On the external front, the report highlighted the move by global central banks to adopt a looser monetary policy approach as inflation pressures stay low and global growth concerns persist. As a result, long-term interest rates dropped, boosting stock markets and increasing capital flows to riskier emerging markets, which led to a global weakening of the U.S. dollar. Commodity prices posted contained gains since the last meeting.

The board notes the surprising, and widespread, deceleration of service inflation (closely related to the output gap and labor costs). Moreover, it indicated the upside surprise of the traditional core inflation gauge (excluding food and energy) was due to the exchange rate sensitive tourism package component. Meanwhile, the press release stated that short-term inflation expectations have dropped and traders’ two-year inflation expectations sit at 2.8% (3% target).

Activity in 2Q19 showed weaker-than-expected dynamism, while downside risks to the growth scenario have risen. The board notes that part of the weakness is due to mining and other transitory shocks, but slowing imports of consumer goods and the significant deterioration of consumer confidence highlight a more widespread concern. On the investment front, countering some favorable developments related to the service sector are the weaker purchases of construction materials and low business confidence. Finally, shrinking exports reflect softening global demand.

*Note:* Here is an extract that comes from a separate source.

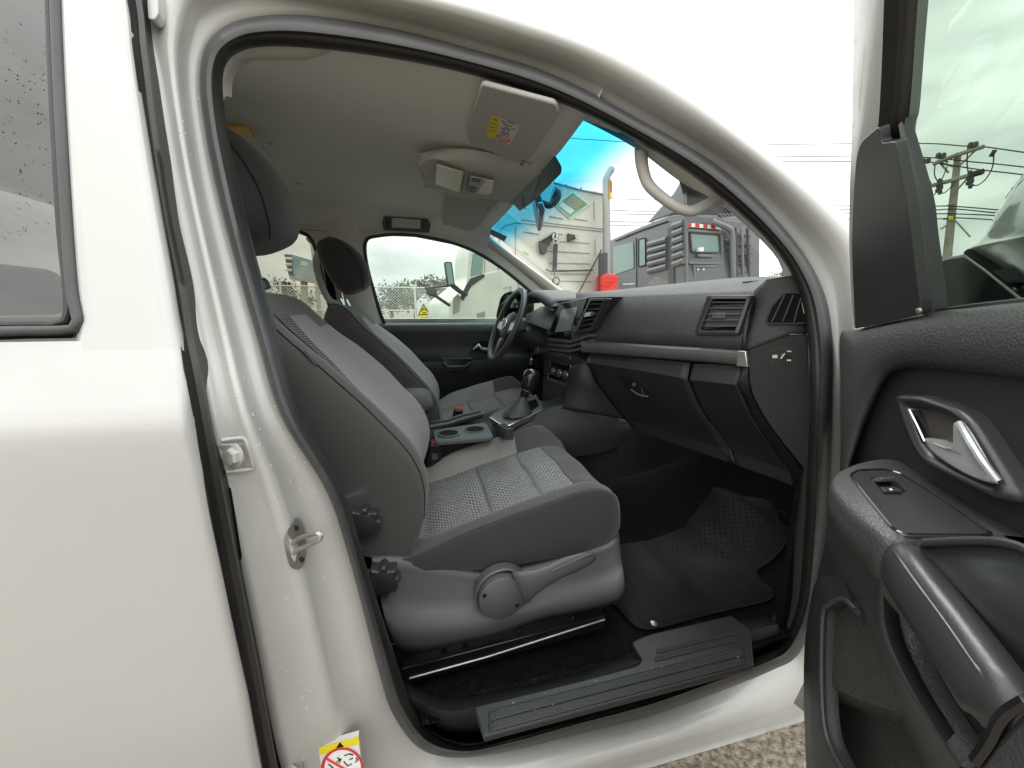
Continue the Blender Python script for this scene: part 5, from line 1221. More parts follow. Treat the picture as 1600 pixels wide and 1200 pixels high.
# outside mirror seen through the glass: black foot, white cap
MO = -.16
def MR(l, o): return [D(u, v, o) for u, v in l]
mb = [(1462,500),(1458,440),(1461,412),(1474,402),(1508,396),(1540,414),(1600,462),(1680,520),(1700,560),(1500,560)]
mfoot = plate('mirror_foot', fillet(MR(mb, MO), [0,.02,.02,.02,.01,.02,0,0,0,0], 4), -DN*.08, M['gloss'], fdr, bevel=.006)
tube('foot_edge', [D(1510, 397, MO+.008), D(1545, 422, MO+.008), D(1600, 466, MO+.008), D(1680, 530, MO+.008)], .0045, M['white'], mfoot, n=8)
tube('foot_gap', [D(1514, 394, MO+.006), D(1550, 419, MO+.006), D(1605, 461, MO+.006), D(1680, 522, MO+.006)], .007, M['black'], mfoot, n=8)
mc = [(1512,394),(1530,384),(1545,368),(1556,345),(1575,312),(1604,272),(1650,225),(1720,180),(1800,180),(1800,520),(1690,520),(1610,456),(1555,418)]
mcc = spl(MR(mc, MO-.03), 80, True); mce = D(1680, 360, MO+.02)
loft('mirror_cap', [[p-DN*.10 for p in mcc], mcc, [p.lerp(mce, .08)+DN*.012 for p in mcc], [p.lerp(mce, .3)+DN*.026 for p in mcc], [p.lerp(mce, .97)+DN*.03 for p in mcc]], M['paint'], fdr, close_c=True, caps=True, smooth=180)
plate('mirror_lamp', fillet(MR([(1553,368),(1568,362),(1608,300),(1640,262),(1625,262),(1600,285),(1570,330)], MO+.002), .006, 3), DN*.006, M['smooth'], fdr, bevel=.001)
plate('mirror_slot', MR([(1556,423),(1700,400),(1700,440),(1580,441)], MO+.012), DN*.004, M['smooth'], fdr, smooth=0)

from mathutils.bvhtree import BVHTree
def tree_of(o):
    me = o.data; return BVHTree.FromPolygons([v.co+WT[o] for v in me.vertices], [list(p.vertices) for p in me.polygons])
bt1 = tree_of(body)
def ON(u, v, o=0):   # on the painted jamb under this pixel, o metres off its surface
    h = bt1.ray_cast(EYE, ray(u, v).normalized())
    if h[0] is None: return PS(u, v, SIDE, .08-o)
    nn = h[1] if h[1].dot(ray(u, v)) < 0 else -h[1]
    return h[0]+nn*o
# ---- jamb hardware: striker, rear door hinge bolts, label, drops of rain
def BP(u, v, o=0):   # on the jamb face of the B pillar
    return ON(u, v, o)
st_c = [BP(*p, .006) for p in [(454,812),(447,835),(449,862),(456,882),(464,889),(471,878),(472,858),(470,830),(463,814)]]
stp = plate('striker_plate', spl(st_c, 40, True), (0, .006, 0), M['steel'], truck, bevel=.0015)
sb0 = BP(459, 853, .0)
def SK(u, v, o): return PY(u, v, sb0.y-o)
tube('striker_loop', spl([SK(455, 852, -.004), SK(466, 842, .012), SK(494, 833, .040), SK(501, 836, .044), SK(496, 845, .040), SK(470, 857, .012), SK(456, 865, -.004)], 40), .0042, M['steel'], stp, n=12)
for u, v in ((458, 824), (467, 873)):
    lathe('striker_screw', BP(u, v, .007), (-.5, -.85, 0), [(.005, 0), (.005, .0015), (.0025, .0012), (.001, .0004)], M['blksteel'], stp, n=14)
def HB(u, v, o=0): return ON(u, v, o)
for (u, v) in ((362, 710), (456, 1203)):
    hp2 = plate('hinge_plate', fillet([HB(u+x, v+y, .004) for x, y in ((-24, -15), (19, -18), (21, 14), (-20, 18))], .004, 3), (0, .008, 0), M['jamb'], truck, bevel=.0015)
    lathe('hinge_washer', HB(u, v, .005), (-.45, -.88, .05), [(.019, 0), (.019, .003), (.013, .006)], M['jamb'], hp2, n=24)
    lathe('hinge_bolt', HB(u-1, v, .010), (-.45, -.88, .05), [(.013, 0), (.013, .009), (.010, .011), (.001, .011)], M['jamb'], hp2, n=6, smooth=0)
plate('door_check_slot', fillet([HB(u, v, .002) for u, v in [(353,764),(358,762),(368,820),(376,870),(375,876),(366,872)]], .003, 3), (0, .02, 0), M['black'], truck)
tube('jamb_crease', spl([HB(u, v, .001) for u, v in [(345,688),(380,684),(388,696),(396,726),(393,732),(352,737)]], 24), .003, M['jamb'], truck, n=8)
# safety label on the jamb
lq = ON(530, 1175, .014); lnn = V((-.30, -.95, -.02)).normalized()
def LP(u, v, o=0): return PP(u, v, lq+lnn*o, lnn)
lbl = plate('jamb_label', [LP(u, v, .002) for u, v in [(498,1168),(560,1151),(567,1215),(575,1290),(512,1300)]], (0, .012, 0), M['label'], truck, smooth=0, label='yellow topped no reaching in safety label on the door jamb')
plate('label_band', [LP(u, v, .0032) for u, v in [(498,1168),(560,1151),(562,1162),(500,1180)]], (0, .0006, 0), M['yellow'], lbl, smooth=0)
plate('warning_triangle', [LP(u, v, .004) for u, v in [(525,1169),(531,1160),(537,1167)]], (0, .0004, 0), M['black'], lbl, smooth=0)
cc_ = [(535+31*math.cos(a__), 1201+31*math.sin(a__)*1.0) for a__ in [2*math.pi*k/40 for k in range(40)]]
plate('label_face', [LP(u, v, .0030) for u, v in cc_], (0, .0004, 0), M['white'], lbl, smooth=0)
tube('ban_ring', [LP(u, v, .0042) for u, v in cc_], .0032, M['redprint'], lbl, n=6, closed=True, flat=(1, .4))
tube('ban_bar', [LP(511, 1186, .0042), LP(560, 1214, .0042)], .0028, M['redprint'], lbl, n=6, flat=(1, .5))
for pts in ([(527,1184),(532,1188),(530,1192)], [(526,1191),(533,1186)], [(546,1187),(551,1185)], [(556,1184),(559,1188),(555,1191)], [(537,1190),(543,1197),(549,1194)], [(538,1181),(546,1178),(552,1180)], [(513,1194),(520,1200),(528,1206)]):
    tube('pictogram_mark', [LP(u, v, .0042) for u, v in pts], .0011, M['black'], lbl, n=4)
# upper door bracket at the top of the gap
plate('gap_bracket', fillet([PS(u, v, SIDE, .03) for u, v in [(228,-20),(246,-20),(247,22),(240,31),(231,29)]], .006, 3), (0, .02, 0), M['jamb'], truck, bevel=.003)
# rain drops
M['water'] = bpy.data.materials.new('rain_drop'); M['water'].use_nodes = True
wb = M['water'].node_tree.nodes['Principled BSDF']; wb.inputs['Base Color'].default_value = (.9, .92, .9, 1); wb.inputs['Roughness'].default_value = .04; wb.inputs['Alpha'].default_value = .45
def drops(name, pts, parent, axis, mt=None):
    mb_ = MB(); ax = V(axis).normalized(); u_ = V((0, 0, 1)); a1 = (u_-ax*u_.dot(ax)).normalized(); a2 = ax.cross(a1)
    for p, r_ in pts:
        st_ = len(mb_.v); vs = [p+ax*r_*.55]
        for ring_r, hh in ((.7, .38), (1, 0)):
            vs += [p+a1*math.cos(math.pi*k/4)*r_*ring_r*1.1+a2*math.sin(math.pi*k/4)*r_*ring_r+ax*r_*hh for k in range(8)]
        fs_ = [[0, 1+k, 1+(k+1) % 8] for k in range(8)]+[[1+k, 9+k, 9+(k+1) % 8, 1+(k+1) % 8] for k in range(8)]
        mb_.add(vs, fs_)
    return mb_.build(name, mt or M['water'], parent, smooth=180, kind='stuff')
rnd = random.Random(11); dr = []
for _ in range(330):
    k = rnd.random(); v = rnd.uniform(120, 1180); f_ = rnd.random()**1.3
    ul = interp([(p[1], p[0]) for p in [(237,110),(258,270),(290,440),(304,520),(350,770),(385,930),(428,1160)]], v); ur = interp([(p[1], p[0]) for p in [(312,130),(333,270),(357,370),(402,530),(440,652),(512,772),(552,896),(592,1050),(650,1170)]], v)
    u = ul+12+(ur-ul-16)*f_
    hit = bt1.ray_cast(EYE, ray(u, v).normalized())
    if hit[0]: dr.append((hit[0], rnd.choice([.0006, .0008, .0011, .0015])))
drops('rain_drops', dr, truck, (-.3, -.95, .1))
dr = []
for _ in range(130):
    u, v = rnd.uniform(0, 88), rnd.triangular(0, 490, 120); dr.append((PS(u, v, SIDE, .006), rnd.choice([.0005, .0007, .0010])))
M['gdrop'] = mat('glass_rain_drop', (.10, .10, .10), .1)
drops('rain_drops', dr, rdoor, (-.1, -.95, .3), M['gdrop'])
# ------------------------------------------------------------------ outside: ground, lorries, fence, poles
M['gravel'] = mat('yard_gravel', (.25, .218, .17), .95, bump=1, bscale=45, bdist=.03, var=.45, vscale=60, detail=8)
M['grass'] = mat('rough_grass', (.075, .11, .035), .9, var=.5, vscale=3)
g_ = mk('ground', [V((-300, -300, 0)), V((300, -300, 0)), V((300, 300, 0)), V((-300, 300, 0))], [[0, 1, 2, 3]], M['gravel'], None, smooth=0, kind='structure')
# loose stones on the yard close to the sill
sm = MB(); rnd = random.Random(5)
for _ in range(420):
    x, y = rnd.uniform(.1, 1.6), rnd.uniform(-.1, .95); r_ = rnd.choice([.004, .006, .009, .013]); q = [V((x, y, 0))+V((math.cos(k*1.047+rnd.random()*.5)*r_, math.sin(k*1.047+rnd.random()*.5)*r_, 0)) for k in range(6)]
    t_ = [V((x+(p.x-x)*.5, y+(p.y-y)*.5, r_*.8)) for p in q]
    sm.loft([q, t_], close_c=True); b0 = len(sm.v)-6; sm.f.append([b0+k for k in range(6)])
M['stone'] = mat('stones', (.26, .23, .18), .9, var=.4, vscale=20)
sm.build('gravel_stones', M['stone'], None, kind='stuff')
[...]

Since last month’s decision, market expectations changed to include more easing. According to the results of the central bank’s trader survey following the June rate cut meeting, lower expected inflationary pressures supported a call for further easing (25-bp cut in October to 2.25%), with stable rates thereafter for at least a year. Despite the median results showing only one rate cut, it is worth noting that around 35% of respondents see the policy rate at 2.0% (2 x 25-bp cuts) before July next year. In addition, the monthly survey of analysts showed that lower inflation in the short-term, along with weaker growth, led to the expectation of a rate cut in October or December to 2.25%, with rates stable thereafter until at least June 2020. Nearly 30% of respondents saw the policy rate at 2% by yearend (10% in the prior survey).

We expect the policy rate to reach 2.0% by yearend, with the next cut likely in September. Global uncertainty, weak private sentiment and contained copper prices would limit the activity recovery in 2H19. Hence, we believe the output gap would not narrow in line with the central bank’s 2Q19 baseline scenario, keeping inflationary pressures contained and providing room for additional stimulus.